Inspired by Pope Francis’s 2015 call to restore the ancient practice of church assemblies and consultations, the Archbishop of Buenos Aires has announced a three-year diocesan synod, with a special emphasis on mission and hearing from all the baptized.

Because it is the pope’s home diocese, the first synod in its 400-year history is likely to be closely observed by bishops elsewhere contemplating doing something similar.

In a lengthy pastoral letter, the Archbishop of Buenos Aires, Cardinal Mario Poli, says he was moved to consider a diocesan synod following the pope’s groundbreaking speech in October 2015 on the fiftieth anniversary of the institution of the synod of bishops in Rome.

In it, the pope invited the Church to introduce means of collective discernment at all levels that would enable dialogue and consultation with the whole people of God, arguing that “it is precisely this path of synodality that God expects of the Church of the third millennium.”

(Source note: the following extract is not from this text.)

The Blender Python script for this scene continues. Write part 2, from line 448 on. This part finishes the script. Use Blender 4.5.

Poli says he was struck in particular by the pope’s mention of the diocesan synod as the “first level in the exercise of synodality” in which clergy, Religious and lay people alike are called to collaborate with the bishop for the good of the ecclesial community on the ancient church principle captured in the Latin phrase quod omnes tangit ab omnibus tractari debet — “what affects all should be discussed by all.”

For many years a church history professor, Poli said in an interview earlier this year that synods had brought great benefits to the Church in the past, not least in the missions of the Spanish American colonial era.

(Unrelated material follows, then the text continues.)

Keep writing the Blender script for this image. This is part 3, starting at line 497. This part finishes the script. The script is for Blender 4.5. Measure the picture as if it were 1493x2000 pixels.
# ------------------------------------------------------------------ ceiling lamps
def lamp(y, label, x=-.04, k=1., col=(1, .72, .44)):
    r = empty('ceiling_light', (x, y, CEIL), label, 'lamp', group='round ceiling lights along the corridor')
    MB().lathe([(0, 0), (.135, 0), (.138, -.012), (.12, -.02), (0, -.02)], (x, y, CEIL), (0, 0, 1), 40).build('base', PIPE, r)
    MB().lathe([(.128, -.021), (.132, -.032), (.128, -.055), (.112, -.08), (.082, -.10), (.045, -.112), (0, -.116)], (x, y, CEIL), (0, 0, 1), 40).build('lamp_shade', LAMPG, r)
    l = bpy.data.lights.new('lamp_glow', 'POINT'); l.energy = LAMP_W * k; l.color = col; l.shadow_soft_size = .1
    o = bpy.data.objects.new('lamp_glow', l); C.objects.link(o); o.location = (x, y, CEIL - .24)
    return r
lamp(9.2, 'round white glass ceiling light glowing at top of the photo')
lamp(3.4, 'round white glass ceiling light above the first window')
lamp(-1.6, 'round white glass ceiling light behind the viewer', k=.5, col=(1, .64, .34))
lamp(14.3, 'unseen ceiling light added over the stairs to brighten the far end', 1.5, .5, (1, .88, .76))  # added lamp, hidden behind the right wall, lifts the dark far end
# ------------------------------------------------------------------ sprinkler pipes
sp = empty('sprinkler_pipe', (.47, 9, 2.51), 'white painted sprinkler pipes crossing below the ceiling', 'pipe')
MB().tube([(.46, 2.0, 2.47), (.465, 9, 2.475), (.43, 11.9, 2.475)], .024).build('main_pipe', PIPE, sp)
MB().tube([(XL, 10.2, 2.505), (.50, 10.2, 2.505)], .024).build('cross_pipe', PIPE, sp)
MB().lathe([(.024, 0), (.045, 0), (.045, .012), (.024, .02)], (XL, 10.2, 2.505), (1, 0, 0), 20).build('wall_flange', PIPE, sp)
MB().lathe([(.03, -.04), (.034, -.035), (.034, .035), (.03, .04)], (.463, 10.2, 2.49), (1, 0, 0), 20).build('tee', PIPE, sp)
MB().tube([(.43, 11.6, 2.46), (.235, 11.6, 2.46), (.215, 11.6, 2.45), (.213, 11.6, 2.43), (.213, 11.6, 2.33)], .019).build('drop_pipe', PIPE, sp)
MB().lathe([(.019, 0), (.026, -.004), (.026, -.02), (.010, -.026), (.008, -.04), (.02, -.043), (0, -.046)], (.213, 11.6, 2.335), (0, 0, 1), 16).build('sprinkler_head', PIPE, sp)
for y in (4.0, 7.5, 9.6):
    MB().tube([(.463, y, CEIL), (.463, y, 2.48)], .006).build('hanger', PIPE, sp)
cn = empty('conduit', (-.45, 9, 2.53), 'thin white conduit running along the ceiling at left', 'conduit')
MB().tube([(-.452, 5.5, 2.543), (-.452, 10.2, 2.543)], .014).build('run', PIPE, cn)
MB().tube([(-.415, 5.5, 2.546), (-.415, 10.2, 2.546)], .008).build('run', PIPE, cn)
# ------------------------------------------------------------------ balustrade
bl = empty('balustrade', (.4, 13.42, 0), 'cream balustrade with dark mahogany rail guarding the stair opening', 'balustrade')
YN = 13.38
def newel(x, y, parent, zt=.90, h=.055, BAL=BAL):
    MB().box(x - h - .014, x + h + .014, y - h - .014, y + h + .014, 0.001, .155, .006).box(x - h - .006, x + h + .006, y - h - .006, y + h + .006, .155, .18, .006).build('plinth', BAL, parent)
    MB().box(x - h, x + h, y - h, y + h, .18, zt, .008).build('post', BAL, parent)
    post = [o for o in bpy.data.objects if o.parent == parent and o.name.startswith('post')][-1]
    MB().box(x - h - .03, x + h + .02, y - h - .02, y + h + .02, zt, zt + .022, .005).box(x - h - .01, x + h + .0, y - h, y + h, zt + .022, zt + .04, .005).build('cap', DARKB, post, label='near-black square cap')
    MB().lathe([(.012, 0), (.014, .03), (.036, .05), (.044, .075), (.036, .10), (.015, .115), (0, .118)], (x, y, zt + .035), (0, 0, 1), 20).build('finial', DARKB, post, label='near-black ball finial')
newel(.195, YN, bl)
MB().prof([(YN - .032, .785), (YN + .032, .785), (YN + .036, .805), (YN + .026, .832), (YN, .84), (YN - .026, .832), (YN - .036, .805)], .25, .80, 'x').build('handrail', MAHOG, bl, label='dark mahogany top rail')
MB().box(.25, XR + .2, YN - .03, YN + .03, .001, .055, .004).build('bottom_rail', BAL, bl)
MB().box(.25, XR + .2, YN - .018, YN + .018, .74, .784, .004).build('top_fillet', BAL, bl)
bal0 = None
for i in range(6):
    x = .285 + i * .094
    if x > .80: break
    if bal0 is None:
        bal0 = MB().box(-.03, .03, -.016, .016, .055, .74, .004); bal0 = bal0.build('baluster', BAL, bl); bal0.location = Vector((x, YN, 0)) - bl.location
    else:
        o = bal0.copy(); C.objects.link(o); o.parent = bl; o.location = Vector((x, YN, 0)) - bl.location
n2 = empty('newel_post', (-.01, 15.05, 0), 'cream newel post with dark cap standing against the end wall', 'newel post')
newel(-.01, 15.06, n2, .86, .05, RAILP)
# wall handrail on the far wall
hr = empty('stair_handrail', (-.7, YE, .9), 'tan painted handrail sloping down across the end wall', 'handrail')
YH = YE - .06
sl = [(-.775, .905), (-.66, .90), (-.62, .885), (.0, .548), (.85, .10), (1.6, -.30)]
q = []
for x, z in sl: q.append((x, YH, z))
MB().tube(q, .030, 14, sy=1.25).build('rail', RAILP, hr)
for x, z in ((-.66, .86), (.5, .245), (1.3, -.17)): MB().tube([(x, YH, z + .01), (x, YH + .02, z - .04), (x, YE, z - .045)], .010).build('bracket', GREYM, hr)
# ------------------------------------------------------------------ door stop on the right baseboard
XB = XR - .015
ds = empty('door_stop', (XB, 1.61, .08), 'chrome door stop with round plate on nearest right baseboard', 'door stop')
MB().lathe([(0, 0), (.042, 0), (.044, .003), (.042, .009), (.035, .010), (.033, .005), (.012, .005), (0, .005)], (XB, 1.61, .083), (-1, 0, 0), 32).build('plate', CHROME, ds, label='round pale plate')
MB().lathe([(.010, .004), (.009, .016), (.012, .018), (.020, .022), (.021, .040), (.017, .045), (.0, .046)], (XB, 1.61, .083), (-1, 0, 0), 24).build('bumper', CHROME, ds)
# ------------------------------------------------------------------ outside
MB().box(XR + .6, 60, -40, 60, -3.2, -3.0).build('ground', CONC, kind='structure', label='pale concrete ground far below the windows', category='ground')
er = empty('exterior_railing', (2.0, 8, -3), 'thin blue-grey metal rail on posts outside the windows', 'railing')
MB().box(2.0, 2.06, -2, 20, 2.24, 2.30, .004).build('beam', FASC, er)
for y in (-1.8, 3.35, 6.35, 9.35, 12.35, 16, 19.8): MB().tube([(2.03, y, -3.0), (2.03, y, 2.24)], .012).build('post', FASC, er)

St. Toribius of Mogrovejo, Archbishop of Lima in the early seventeenth century, organized the Church’s missionary activities over a vast territory that included Peru, Ecuador and parts of Colombia and Chile, by means of provincial councils and a total of 14 diocesan synods.

“If in the early seventeenth century he could have so many synods, I think after 400 years we are due one,” he told the Spanish magazine Vida Nueva.

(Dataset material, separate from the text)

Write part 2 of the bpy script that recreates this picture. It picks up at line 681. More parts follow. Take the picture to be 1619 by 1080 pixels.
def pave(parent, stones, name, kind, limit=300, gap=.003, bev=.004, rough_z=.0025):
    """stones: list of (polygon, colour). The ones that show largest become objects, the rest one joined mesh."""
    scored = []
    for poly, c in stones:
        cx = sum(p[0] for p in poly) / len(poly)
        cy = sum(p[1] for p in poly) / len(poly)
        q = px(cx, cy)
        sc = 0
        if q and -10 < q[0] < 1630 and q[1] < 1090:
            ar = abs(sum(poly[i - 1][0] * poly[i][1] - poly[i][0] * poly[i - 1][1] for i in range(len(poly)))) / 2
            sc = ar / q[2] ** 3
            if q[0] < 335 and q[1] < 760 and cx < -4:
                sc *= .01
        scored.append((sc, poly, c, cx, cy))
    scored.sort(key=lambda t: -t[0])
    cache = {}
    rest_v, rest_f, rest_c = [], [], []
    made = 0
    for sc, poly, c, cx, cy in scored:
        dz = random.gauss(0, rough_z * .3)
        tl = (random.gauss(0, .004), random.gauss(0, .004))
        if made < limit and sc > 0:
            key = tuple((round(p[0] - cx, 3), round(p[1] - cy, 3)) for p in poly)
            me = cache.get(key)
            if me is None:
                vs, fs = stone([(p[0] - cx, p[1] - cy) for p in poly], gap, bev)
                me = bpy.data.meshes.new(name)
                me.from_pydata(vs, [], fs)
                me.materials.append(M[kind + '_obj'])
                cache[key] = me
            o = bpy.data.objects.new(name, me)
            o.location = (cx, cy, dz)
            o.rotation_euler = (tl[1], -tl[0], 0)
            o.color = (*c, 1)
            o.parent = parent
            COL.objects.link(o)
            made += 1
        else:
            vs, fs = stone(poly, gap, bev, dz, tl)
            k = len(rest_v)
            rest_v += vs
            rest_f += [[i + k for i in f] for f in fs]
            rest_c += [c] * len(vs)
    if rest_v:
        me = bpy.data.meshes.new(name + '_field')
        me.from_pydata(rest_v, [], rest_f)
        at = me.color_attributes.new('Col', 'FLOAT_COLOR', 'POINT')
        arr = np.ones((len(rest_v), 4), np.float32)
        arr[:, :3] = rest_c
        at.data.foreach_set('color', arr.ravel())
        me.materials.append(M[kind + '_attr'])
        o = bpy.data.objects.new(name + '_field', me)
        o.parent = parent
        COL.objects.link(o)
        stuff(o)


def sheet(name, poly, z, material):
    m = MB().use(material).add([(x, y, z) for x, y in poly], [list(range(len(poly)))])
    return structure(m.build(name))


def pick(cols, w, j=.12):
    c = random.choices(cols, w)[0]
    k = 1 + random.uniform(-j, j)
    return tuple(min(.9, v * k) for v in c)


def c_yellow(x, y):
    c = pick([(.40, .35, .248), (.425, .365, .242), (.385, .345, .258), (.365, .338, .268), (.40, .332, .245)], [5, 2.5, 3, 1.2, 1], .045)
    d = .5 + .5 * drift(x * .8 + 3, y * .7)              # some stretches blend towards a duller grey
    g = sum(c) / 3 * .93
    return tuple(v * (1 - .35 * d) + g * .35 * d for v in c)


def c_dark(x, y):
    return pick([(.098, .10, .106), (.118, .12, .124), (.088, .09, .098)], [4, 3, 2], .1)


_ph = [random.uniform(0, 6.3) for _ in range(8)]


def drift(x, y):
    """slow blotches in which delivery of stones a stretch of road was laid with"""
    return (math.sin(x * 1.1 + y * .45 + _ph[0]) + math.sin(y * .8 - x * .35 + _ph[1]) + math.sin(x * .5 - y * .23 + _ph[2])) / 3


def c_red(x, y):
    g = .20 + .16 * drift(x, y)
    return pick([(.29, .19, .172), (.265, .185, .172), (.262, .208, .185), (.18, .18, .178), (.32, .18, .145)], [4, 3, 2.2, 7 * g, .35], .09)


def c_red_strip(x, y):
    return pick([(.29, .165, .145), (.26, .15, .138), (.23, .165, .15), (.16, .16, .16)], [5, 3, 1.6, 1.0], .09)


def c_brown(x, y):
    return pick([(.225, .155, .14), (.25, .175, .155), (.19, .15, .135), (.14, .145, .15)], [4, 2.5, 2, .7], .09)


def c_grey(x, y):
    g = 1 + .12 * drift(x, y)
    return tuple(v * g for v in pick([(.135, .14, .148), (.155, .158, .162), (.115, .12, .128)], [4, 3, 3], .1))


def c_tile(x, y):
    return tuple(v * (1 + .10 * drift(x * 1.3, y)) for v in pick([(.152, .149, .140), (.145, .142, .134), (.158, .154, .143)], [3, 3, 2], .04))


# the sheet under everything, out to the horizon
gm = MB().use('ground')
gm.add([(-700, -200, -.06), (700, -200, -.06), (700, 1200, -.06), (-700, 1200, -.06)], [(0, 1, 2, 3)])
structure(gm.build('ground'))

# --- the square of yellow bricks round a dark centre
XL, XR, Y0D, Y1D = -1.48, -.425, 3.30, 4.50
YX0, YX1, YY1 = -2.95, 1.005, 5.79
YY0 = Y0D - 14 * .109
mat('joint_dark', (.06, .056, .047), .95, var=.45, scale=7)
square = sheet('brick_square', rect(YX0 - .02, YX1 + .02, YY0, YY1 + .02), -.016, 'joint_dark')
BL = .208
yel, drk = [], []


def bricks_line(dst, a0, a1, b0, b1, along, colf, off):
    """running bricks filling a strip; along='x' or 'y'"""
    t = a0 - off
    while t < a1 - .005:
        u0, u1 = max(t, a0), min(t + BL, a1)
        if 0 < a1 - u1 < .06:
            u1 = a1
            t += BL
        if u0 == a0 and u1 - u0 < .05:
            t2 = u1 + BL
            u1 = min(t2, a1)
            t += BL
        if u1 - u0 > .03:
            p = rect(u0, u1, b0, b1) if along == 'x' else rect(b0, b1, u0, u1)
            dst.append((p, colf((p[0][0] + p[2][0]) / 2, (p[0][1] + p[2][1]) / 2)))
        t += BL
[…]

Poli says he sees the three-year synod process beginning this year in Buenos Aires as key to the Church fulfilling Francis’s dream of a Church permanently geared to mission, which he says is the key to the whole process.

“As the Buenos Aires synod wishes to be a renewed evangelizing impulse, Pope Francis has made us realize that all the baptized, that is, both the most committed and even those who have moved away for whatever reason, should be consulted when pastoral actions are being planned,” Poli writes in the pastoral letter.

The synod will be divided into three stages. The remainder of 2017 will be devoted to listening and consultation, paying particular attention to the reasons why people have become alienated from the Church.

Next year, 2018, will be dedicated to study and reflection of the material gathered by groups in the different pastoral areas of the diocese from parishes, movements, religious orders and charitable organizations.

Finally, “we will dedicate 2019 to asking for light to know God’s will for the life and mission of the archdiocese,” writes Poli in his 11-page ‘Pastoral Letter to mark the start of First Synod of the Archdiocese of the Holy Trinity of Buenos Aires, 2017-2020.’

At the end of 2019, the organization responsible for organizing the synod, known as the Equipo de Animación Sinodal (EAS), or Synod Action Team, will put together a series of declarations and decrees drawn from each pastoral area in a concluding document to be published once approved by the archbishop.

The following year, 2020, the diocese will celebrate its 400th anniversary.

The inhabitants of Buenos Aires are famously disputatious, and Poli acknowledges that the diocese’s first experience of a synod is likely to include “passionate discussions and disagreements, which we will need to overcome through the path of dialogue and Christian charity.”

Quoting Evangelii Gaudium, Poli says the important thing is to develop a “communion in diversity” that allows differences held in tension to be transformed into something that goes beyond them.

“We will all emerge edified and content if we seek by means of dialogue the desired consensus, overcoming the discouragement that causes sterile confrontation,” the cardinal notes, adding that a key to the success of the synod will be a “spirituality of communion.”